[begin Dataset extract]

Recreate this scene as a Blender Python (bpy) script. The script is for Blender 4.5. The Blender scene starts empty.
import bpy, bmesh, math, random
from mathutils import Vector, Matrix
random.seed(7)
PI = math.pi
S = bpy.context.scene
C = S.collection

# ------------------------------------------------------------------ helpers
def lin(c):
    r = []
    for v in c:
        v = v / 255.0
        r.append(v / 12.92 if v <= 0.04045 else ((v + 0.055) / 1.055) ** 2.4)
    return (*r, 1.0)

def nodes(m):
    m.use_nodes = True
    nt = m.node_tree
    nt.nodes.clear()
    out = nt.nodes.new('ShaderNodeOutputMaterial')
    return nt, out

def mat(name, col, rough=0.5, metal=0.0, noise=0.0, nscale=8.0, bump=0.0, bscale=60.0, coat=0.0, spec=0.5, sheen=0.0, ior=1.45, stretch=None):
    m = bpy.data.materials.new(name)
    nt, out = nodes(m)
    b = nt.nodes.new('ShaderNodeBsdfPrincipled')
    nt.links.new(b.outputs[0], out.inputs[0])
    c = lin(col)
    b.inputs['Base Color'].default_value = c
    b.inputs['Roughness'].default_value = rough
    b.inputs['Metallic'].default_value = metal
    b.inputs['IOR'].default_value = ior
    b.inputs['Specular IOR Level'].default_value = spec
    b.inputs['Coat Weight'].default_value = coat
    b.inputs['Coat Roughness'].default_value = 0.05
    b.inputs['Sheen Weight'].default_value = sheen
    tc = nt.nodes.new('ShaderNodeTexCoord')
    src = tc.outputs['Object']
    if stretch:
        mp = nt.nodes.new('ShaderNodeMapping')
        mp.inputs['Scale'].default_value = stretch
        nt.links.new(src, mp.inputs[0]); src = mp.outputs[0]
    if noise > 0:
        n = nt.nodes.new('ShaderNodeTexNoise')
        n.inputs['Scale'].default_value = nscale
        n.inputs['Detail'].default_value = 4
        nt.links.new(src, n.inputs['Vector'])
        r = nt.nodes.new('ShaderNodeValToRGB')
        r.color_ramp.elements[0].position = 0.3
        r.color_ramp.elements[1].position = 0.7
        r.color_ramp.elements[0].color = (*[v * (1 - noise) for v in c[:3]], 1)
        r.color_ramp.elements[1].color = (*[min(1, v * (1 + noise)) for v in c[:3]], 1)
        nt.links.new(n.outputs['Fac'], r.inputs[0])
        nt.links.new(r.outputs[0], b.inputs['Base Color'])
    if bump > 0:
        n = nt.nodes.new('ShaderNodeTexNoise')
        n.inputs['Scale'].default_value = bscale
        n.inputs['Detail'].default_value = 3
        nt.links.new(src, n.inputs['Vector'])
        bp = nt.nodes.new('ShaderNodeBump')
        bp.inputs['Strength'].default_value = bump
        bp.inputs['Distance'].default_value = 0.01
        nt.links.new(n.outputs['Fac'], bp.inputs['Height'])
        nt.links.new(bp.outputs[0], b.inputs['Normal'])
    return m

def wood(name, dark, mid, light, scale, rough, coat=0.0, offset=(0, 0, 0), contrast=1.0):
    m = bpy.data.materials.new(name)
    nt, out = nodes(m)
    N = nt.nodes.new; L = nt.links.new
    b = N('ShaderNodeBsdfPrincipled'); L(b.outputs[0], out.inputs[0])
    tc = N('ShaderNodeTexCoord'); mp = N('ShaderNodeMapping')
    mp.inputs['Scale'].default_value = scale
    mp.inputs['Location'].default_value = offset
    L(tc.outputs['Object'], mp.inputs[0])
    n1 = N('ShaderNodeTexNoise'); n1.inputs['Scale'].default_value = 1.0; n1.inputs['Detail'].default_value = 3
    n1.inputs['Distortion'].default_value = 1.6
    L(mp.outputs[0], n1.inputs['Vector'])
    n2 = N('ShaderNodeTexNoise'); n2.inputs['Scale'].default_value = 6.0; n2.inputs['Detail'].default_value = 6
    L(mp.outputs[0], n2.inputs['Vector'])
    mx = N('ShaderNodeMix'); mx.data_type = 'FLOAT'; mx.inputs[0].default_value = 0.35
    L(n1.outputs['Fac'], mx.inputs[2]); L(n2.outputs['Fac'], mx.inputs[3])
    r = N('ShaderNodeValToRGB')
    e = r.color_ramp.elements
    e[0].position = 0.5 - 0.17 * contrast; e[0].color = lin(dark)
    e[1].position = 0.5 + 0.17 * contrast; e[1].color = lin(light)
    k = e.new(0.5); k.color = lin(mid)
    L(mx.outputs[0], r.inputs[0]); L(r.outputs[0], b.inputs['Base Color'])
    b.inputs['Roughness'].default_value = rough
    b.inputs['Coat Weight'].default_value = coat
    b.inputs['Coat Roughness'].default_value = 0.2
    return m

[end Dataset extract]

**To be done:**
Only the lines from the beginning of the material above through the line with "C = S.collection" are wanted; extract them exactly.

**Solution to this problem:**
Recreate this scene as a Blender Python (bpy) script. The script is for Blender 4.5. The Blender scene starts empty.
import bpy, bmesh, math, random
from mathutils import Vector, Matrix
random.seed(7)
PI = math.pi
S = bpy.context.scene
C = S.collection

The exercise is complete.